Лика Кавжарадзе в фильме «Древо желания»Мариту привозит в деревню отец — на воспитание к бабушке. Чистая, как родник, Марита влюбляется в бедняка Гедию. И вот тут-то и проясняются окончательно «благородные мотивы», которыми движим Цицикорэ. «Немного нас, грузин, на свете, и потому все хорошее и породистое мы должны беречь и умножать, — с такими словами настаивает он на браке с состоятельным женихом. — Если ты, Чачика, добра желаешь своей стране и дочери — выдай Мариту за Шэтэ». «Лучше умереть, чем так жить», — жалуется любимому безвольная в данных обстоятельствах героиня… Но финал этой истории — гораздо страшнее просто смерти.Если в «Мольбе» Абуладзе принципиально отошел от позиций реализма в сторону притчи, а в «Ожерелье для моей любимой» — в сторону народного сказания, то в «Древе желания» он нашел способ вплотную сомкнуть и первое, и второе, и третье. Достоверность и правдивость деталей здесь легко соседствует и с волшебными мотивами, и с философскими обобщениями, которые автор предоставляет сделать самому зрителю… Картина получила Главную премию Всесоюзного кинофестиваля и «Давида» за лучший иностранный фильм в итальянском прокате.

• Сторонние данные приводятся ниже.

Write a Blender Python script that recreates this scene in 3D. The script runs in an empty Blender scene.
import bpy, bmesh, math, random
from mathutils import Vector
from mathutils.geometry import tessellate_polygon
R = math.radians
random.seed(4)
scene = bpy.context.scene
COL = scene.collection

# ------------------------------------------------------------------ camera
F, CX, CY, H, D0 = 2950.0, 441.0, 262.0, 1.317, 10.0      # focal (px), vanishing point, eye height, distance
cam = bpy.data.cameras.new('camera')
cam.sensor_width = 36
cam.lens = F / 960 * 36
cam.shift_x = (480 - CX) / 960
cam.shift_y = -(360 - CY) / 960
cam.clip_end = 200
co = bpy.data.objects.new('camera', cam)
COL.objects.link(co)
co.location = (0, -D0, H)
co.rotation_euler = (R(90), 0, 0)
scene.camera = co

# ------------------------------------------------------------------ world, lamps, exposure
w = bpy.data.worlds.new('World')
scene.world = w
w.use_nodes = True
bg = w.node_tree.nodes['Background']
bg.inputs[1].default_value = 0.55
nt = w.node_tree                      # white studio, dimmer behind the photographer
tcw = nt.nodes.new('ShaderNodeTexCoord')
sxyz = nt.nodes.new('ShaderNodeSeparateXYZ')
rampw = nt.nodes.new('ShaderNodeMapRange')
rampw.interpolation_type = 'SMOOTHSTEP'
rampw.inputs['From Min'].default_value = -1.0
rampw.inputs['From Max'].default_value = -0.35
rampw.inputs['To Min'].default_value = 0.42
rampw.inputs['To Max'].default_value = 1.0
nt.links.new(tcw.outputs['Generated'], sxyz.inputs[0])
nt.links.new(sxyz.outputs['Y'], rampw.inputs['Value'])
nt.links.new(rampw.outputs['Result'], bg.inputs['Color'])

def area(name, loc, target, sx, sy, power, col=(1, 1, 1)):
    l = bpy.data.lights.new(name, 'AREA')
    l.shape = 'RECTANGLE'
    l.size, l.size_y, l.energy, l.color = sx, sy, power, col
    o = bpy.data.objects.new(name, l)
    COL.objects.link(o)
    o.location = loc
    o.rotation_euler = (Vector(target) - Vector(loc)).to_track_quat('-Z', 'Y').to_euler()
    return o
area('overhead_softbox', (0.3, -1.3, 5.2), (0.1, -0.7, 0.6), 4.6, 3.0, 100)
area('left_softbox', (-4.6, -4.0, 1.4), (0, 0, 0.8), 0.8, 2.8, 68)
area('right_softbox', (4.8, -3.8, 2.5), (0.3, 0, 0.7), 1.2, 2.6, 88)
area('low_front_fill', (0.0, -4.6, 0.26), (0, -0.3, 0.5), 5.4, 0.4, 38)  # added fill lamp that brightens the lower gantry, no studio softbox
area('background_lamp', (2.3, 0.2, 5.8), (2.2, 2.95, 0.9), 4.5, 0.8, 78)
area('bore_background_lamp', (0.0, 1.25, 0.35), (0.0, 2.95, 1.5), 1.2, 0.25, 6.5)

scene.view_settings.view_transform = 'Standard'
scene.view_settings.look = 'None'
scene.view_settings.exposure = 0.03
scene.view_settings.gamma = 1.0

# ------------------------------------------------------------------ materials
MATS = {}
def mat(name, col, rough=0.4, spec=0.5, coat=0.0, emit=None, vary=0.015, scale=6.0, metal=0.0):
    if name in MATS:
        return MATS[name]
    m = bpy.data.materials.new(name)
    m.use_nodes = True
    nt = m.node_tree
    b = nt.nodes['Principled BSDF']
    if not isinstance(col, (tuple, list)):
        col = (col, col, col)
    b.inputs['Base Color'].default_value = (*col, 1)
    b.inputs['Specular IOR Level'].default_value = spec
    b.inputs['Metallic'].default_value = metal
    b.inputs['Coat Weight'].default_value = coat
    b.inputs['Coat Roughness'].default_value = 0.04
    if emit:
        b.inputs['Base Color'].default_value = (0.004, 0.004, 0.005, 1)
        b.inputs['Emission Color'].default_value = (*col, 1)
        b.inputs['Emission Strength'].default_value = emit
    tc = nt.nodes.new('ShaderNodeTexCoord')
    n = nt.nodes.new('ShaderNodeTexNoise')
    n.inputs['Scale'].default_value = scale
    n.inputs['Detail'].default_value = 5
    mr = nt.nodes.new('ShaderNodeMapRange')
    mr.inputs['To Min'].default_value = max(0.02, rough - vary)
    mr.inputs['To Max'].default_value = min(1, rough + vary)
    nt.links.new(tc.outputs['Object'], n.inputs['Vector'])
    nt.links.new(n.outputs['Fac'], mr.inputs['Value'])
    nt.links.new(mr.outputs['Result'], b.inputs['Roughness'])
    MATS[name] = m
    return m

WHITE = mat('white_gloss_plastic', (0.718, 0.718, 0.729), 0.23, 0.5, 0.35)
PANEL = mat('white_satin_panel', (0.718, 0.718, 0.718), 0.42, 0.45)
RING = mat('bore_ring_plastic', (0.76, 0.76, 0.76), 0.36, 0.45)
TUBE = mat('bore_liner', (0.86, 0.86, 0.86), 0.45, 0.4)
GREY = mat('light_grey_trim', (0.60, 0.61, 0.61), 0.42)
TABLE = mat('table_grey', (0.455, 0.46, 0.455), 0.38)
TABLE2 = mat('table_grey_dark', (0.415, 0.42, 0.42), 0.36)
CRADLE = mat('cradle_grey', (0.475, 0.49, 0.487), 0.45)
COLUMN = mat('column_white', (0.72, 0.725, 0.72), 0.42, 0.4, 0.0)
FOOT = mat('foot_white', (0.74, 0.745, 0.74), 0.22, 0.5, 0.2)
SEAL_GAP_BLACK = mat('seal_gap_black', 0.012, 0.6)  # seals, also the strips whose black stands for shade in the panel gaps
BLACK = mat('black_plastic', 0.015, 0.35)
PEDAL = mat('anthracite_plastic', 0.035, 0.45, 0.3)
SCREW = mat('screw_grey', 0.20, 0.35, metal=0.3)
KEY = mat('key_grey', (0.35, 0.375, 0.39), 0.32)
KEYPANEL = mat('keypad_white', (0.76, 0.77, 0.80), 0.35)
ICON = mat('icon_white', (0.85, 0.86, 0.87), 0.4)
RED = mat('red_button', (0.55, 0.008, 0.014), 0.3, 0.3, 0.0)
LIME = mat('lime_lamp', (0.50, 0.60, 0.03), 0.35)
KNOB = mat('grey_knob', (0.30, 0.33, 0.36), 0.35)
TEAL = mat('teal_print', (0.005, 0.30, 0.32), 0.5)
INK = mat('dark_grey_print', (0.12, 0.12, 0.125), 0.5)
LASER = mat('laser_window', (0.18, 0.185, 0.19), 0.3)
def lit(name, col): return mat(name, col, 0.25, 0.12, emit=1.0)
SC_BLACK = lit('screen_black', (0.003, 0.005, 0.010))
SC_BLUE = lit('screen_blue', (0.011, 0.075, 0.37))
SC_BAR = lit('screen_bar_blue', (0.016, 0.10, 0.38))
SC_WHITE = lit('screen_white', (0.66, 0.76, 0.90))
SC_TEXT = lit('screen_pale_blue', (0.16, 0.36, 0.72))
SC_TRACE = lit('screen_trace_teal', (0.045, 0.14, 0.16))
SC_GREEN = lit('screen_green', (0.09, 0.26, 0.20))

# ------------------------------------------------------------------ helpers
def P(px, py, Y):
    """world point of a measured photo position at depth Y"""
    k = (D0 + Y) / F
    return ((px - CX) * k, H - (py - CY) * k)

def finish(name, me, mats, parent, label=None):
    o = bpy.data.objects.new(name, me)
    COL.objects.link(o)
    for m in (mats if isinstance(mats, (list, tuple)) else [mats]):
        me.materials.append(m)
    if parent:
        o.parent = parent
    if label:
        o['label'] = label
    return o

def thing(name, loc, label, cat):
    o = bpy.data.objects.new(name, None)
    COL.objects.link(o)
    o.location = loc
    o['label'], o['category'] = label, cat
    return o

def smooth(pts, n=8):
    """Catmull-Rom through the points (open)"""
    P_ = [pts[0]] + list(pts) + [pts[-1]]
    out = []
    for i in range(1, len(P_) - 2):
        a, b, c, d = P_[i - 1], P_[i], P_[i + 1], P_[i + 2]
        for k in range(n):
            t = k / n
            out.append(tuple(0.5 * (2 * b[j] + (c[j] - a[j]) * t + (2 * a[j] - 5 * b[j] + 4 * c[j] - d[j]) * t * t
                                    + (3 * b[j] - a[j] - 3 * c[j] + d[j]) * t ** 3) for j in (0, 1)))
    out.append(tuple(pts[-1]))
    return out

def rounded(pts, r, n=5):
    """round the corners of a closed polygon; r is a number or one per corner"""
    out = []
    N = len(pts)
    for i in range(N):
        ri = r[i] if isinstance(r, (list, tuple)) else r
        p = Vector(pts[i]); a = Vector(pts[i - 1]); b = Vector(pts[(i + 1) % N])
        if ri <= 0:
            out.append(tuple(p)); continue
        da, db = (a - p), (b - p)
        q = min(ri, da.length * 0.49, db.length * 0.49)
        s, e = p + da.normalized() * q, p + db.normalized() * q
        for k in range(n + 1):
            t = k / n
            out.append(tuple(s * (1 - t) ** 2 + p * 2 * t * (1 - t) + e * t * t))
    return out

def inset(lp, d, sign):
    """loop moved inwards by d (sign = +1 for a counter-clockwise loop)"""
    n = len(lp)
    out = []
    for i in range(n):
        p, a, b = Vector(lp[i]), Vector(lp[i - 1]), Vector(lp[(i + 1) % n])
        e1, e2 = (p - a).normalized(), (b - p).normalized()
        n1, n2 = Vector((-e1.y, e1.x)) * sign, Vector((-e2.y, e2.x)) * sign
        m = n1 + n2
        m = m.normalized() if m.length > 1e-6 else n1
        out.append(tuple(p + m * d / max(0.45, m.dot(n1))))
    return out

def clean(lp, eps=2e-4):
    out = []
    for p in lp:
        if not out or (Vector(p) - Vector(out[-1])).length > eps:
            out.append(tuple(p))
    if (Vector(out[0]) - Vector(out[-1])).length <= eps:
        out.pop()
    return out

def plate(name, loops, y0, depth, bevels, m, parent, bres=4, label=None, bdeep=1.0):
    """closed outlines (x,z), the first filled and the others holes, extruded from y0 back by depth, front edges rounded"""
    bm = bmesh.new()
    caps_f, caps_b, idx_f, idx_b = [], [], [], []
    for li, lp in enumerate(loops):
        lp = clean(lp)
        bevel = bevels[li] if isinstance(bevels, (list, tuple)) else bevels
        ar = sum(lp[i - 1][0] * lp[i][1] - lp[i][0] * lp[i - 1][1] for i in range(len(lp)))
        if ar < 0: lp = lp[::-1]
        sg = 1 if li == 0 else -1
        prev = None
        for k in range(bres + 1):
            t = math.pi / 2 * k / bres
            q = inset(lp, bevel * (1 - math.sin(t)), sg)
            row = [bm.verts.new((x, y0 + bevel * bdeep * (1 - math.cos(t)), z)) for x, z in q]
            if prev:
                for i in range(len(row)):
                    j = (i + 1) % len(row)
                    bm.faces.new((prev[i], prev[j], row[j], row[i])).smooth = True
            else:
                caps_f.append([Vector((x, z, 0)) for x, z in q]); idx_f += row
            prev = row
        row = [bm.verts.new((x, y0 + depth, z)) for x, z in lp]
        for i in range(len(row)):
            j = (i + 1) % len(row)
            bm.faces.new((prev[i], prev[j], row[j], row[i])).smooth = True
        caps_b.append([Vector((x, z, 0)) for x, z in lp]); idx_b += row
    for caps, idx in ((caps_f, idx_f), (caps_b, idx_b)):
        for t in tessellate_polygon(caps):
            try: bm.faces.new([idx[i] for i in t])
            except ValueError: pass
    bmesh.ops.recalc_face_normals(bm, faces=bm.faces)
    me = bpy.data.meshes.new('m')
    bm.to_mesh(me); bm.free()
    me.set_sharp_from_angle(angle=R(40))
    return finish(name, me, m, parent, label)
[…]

Автандил Махарадзе в фильме «Покаяние»Историческая часть картины — предельно, намеренно условная. Режиссер, когда-то, как мы помним, твердо оберегавший принципы реализма, в данном случае преображает действительность. И показывая события почти полувековой давности (30-е годы), предпочитает формат старинного предания — то ли чтобы не было так страшно, то ли наоборот, чтобы стало еще страшнее. Здесь боятся дребезжания обычного дверного колокольчика, но вместо суровых «людей в штатском» в квартиру входят облаченные в тяжелые латы рыцари: поднятые забрала, копья в руках. И сказав приветственное «Мир дому сему», они увозят арестованных на зарешеченной карете — вместо привычного «воронка». Последующий допрос также проходит не в угрюмых тюремных застенках, а посреди цветущих трав. Отвлекаясь на вопросы, следователь в белых перчатках играет вальс Мендельсона на белоснежном рояле.«Бред!» — скажет кто-то. Да, но продиктованный тем беспощадным бредом, творившимся в стране на самом деле: «Какие агентурные задания вы имели?» — «Я должен был прорыть тоннель от Бомбея до Лондона». Тактика подследственного хитра: довести всё до такой степени абсурда, обвинить в «заговоре» такое несусветное количество лиц, что ЦК просто не сможет уже проглядеть очевидное — а разобравшись, поймет все и накажет подлинно виновных! Увы, как мы знаем, правительство такому абсурду только потакало… А раз возможен прорытый через весь континент тоннель, возможны для Абуладзе и тяжело шагающие по мостовым рыцари.